>> start

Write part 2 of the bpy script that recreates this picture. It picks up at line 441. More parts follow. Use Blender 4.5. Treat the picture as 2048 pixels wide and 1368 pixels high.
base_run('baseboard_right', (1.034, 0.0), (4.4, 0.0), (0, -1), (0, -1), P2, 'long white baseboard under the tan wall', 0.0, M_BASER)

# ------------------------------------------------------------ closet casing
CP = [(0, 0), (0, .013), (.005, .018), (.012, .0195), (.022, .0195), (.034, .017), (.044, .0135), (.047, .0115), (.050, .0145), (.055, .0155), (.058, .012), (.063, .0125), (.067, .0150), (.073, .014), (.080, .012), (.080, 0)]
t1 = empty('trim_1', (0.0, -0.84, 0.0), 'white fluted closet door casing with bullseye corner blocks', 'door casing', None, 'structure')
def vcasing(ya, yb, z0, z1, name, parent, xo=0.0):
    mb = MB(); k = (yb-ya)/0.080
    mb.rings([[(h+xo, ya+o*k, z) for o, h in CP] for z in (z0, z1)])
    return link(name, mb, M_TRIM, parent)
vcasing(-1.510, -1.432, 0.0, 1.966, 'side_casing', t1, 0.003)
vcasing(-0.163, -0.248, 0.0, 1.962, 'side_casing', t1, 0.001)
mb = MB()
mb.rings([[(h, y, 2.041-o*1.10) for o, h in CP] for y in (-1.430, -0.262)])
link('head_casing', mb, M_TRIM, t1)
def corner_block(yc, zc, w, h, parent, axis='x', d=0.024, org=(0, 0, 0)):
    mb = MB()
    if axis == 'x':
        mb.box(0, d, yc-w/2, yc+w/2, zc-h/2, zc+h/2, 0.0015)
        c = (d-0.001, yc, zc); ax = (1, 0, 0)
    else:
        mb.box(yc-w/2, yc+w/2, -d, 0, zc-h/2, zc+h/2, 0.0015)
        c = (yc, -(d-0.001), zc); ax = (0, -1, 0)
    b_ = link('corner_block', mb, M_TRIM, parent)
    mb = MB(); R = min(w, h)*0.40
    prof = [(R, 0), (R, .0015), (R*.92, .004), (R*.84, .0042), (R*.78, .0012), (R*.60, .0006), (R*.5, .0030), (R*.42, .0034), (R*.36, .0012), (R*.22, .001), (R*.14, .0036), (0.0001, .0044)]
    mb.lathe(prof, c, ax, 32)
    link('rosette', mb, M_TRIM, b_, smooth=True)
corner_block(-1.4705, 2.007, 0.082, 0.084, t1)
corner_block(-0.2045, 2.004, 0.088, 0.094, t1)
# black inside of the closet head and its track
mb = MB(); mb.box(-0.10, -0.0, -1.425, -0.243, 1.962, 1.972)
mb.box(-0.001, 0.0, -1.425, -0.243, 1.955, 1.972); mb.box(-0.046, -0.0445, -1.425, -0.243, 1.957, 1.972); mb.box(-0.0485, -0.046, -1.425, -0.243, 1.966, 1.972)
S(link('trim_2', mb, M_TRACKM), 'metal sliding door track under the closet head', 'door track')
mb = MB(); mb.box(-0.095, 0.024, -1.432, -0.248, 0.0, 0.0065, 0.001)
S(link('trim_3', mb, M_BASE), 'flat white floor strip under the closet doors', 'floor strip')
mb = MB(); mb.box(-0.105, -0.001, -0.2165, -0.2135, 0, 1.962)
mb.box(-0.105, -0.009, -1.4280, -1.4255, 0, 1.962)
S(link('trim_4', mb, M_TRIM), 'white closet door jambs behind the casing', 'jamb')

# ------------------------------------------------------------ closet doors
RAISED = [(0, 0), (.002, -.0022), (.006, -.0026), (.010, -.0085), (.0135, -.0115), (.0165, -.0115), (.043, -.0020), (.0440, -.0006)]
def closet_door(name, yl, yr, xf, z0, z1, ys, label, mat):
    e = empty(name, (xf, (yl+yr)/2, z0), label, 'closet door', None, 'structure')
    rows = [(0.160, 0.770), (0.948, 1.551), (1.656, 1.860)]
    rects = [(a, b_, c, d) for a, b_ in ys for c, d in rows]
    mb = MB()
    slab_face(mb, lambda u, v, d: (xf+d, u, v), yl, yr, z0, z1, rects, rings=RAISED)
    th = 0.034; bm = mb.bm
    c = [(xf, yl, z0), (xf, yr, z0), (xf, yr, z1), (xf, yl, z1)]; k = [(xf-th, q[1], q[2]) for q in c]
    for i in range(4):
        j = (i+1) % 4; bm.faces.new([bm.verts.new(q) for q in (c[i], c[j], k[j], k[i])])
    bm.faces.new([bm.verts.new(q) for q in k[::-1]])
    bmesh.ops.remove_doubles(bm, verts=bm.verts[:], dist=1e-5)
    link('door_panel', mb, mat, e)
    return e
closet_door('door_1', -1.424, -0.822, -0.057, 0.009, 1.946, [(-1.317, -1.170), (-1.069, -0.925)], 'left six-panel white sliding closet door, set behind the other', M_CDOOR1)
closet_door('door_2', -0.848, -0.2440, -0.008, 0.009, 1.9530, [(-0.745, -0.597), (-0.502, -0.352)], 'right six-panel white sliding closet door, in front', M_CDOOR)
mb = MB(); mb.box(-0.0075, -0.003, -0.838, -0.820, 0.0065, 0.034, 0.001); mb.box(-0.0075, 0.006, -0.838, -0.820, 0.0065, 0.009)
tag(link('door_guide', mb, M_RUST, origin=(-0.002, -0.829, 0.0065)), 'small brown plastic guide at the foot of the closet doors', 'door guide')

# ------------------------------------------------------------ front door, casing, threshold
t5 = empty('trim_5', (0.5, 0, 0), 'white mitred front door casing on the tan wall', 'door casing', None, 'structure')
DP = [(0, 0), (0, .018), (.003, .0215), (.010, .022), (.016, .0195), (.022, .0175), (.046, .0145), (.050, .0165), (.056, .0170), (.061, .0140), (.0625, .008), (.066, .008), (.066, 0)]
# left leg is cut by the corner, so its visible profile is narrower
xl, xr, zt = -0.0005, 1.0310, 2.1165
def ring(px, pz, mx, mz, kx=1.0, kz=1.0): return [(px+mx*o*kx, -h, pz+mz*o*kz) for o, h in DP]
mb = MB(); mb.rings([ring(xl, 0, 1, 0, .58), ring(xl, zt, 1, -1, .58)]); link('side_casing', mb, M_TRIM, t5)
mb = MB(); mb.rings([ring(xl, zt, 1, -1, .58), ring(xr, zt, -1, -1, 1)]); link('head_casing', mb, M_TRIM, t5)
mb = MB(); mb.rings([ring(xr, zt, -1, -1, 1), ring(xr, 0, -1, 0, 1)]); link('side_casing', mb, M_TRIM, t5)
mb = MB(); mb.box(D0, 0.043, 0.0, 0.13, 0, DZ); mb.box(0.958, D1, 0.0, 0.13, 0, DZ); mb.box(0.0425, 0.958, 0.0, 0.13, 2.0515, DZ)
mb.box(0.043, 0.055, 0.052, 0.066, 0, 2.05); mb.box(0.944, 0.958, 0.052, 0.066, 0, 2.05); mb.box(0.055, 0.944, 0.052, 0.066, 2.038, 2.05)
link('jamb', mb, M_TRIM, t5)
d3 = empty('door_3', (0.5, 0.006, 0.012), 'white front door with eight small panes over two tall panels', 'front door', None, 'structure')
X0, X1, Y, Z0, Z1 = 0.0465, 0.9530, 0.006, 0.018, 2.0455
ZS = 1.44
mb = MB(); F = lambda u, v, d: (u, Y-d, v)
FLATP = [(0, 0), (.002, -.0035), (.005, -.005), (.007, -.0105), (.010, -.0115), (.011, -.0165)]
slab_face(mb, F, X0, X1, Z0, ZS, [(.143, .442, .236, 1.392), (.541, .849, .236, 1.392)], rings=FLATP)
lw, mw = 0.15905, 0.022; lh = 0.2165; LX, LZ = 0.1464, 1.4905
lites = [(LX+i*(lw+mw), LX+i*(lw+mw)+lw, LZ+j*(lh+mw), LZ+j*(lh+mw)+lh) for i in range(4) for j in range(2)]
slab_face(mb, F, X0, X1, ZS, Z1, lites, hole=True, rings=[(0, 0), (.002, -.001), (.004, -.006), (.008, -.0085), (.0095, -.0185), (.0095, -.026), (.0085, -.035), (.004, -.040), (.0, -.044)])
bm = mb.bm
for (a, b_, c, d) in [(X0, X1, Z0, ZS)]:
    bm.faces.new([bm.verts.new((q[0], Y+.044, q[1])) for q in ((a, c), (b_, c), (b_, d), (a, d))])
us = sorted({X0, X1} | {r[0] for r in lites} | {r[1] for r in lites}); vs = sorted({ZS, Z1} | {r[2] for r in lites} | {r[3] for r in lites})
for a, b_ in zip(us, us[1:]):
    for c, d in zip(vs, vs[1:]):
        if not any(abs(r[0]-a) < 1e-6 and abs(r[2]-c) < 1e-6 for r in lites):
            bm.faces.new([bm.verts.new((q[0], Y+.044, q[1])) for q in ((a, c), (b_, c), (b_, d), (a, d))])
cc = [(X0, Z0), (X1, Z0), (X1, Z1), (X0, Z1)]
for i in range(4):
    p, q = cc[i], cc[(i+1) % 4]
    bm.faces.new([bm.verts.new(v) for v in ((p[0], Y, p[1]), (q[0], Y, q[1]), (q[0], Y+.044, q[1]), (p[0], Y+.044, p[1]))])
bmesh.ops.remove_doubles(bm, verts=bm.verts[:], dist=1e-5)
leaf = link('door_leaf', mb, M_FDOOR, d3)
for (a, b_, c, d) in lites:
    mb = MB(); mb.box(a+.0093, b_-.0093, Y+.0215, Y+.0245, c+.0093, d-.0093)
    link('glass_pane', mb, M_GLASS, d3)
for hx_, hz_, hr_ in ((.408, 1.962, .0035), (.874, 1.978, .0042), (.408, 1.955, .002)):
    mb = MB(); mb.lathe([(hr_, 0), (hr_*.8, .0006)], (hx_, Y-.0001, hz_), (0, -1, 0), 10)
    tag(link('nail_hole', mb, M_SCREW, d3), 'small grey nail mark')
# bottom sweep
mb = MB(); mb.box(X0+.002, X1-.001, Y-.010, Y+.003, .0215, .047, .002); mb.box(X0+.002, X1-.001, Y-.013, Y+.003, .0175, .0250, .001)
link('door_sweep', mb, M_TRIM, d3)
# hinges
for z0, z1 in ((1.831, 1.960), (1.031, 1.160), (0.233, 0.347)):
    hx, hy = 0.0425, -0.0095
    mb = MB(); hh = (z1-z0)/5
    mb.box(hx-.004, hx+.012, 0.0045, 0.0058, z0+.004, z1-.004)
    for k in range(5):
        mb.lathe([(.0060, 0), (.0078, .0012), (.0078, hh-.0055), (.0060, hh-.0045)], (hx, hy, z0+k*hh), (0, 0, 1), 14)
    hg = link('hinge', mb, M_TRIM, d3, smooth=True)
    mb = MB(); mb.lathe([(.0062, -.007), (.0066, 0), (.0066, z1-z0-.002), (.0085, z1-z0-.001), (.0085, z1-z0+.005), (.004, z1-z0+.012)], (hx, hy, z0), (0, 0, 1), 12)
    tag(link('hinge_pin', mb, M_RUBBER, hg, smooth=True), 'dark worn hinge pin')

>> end

Write out the listing's lines exactly, from its first line through the line that contains "wall', 0.0, M_BASER)", and stop there.

| Written solution |
Write part 2 of the bpy script that recreates this picture. It picks up at line 441. More parts follow. Use Blender 4.5. Treat the picture as 2048 pixels wide and 1368 pixels high.
base_run('baseboard_right', (1.034, 0.0), (4.4, 0.0), (0, -1), (0, -1), P2, 'long white baseboard under the tan wall', 0.0, M_BASER)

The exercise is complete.